Jika diingat-ingat, punggung ringkih Mas Eko Prasetyo yang hampir tiap hari bungkuk menulis dan membaca di sudut pustaka itu menjadi pemandangan yang akrab. Ia sama sekali tidak terganggu dengan hiruk-pikuk keributan yang kami lakukan. Tidak akan ada yang mengira bahwa pikiran, tulisan, dan buku-buku yang progresif itu lahir dari laki-laki paruh baya yang bertubuh kecil, berpunggung ringkih, dan takut dengan masakan pedas. Aroma masakan dari dapur yang didominasi gelas plastik itu adalah pertanda bahwa kami sudah beroperasi di kampung tengah. Om Djoko akan muncul sore hari selesai nguli di ladang ubi sebagai panggilan akrab kampus tempatnya bekerja. Wajah bulat dan kepala plontosnya akan semakin bersinar tatkala kami menyambut kedatangannya dengan beragam permintaan poster yang berani dan agitatif. Beberapa kali kami mengabarkan beras habis. Said Tuhulele almarhum (kami memanggilnya pakde) – seorang tokoh Muhammadiyah, akan mengirim beras secara rutin tanpa dikenakan pajak apalagi bayar. Setelah magrib Bunda Irma (istri pak eko) dan Kak Hon (istri djoko) akan datang membawa apa saja bentuk makanan dan sayur-sayuran untuk kebutuhan sehari-hari. Dalam kesederhanaan hidup dan berlawan, solidaritas itu mengakar dan menjadi ingatan yang tidak akan pernah terlupakan. Hari ini, mungkin tidak akan ada yang percaya bahwa rumah kecil itu pernah bertahan hidup sedemikian rupa.
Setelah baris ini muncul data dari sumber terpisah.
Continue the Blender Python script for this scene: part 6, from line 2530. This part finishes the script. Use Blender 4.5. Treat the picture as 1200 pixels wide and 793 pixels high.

SMI tumbuh. Tentu semakin berkembang, semarak, dan progresif. Jika dihitung angka, 12 tahun adalah usia beranjak remaja. Untuk sebuah organisasi gerakan anak muda, hal ini merupakan gambaran konsistensi dan komitmen semangat perjuangan yang tidak bisa dipandang sebelah mata. Dinamika berkawan dan berlawan hiruk pikuk mewarnai kisah dan perjalanan setiap nama di dalamnya. Tapi kasih sebagai bagian dari keluarga akan senantiasa menjadi alasan yang mempersatukan. Begitu juga kerinduan yang dipupuk oleh jarak dan waktu. Karena pada akhirnya, perlawanan paling hakiki dilakukan seseorang pada dirinya. Seberapa lama akan berlawan adalah jawaban yang ukurannya ada pada setiap keyakinan yang sangat personal.
*
Kepada seluruh kawan yang jumlahnya banyak sekali dan tidak bisa diriku urut nama satu persatu, entah di Jogja atau di manapun, hendaknya doa tidak putus dan kita dapat berlawan di mana, kapan, dan dengan siapa saja. Semoga pengalaman berlawan di rumah SMI dapat menumbuhkan keberanian guna membela hakmu di hadapan sistem yang sangat patriarki, kapitalistik, dan militeristik. Besar ucapan terimakasih dan salut, karena kita pernah memutuskan hal paling berani yang menjadi ketentuan dalam hidup, yakni meyakini dan berpihak pada nilai-nilai kemanusiaan. Teruntuk Mas Eko Prasetyo, Om Djoko, Bunda Irma, dan Kak Hon, kalian orang tua membanggakan dengan seluruh dinamika rumitnya membersamai kami sebagai anak muda. Dan SMI akan sealu jadi rumah yang penuh kehangatan, kekeluargan dan keceriahan. Tapi tetap melakukan perlawanan pada setiap ketidakadilan dan kebijakan yang menyengsarakan rakyat. Panjang umur perlawanan. Tetap berkawan dan melawan.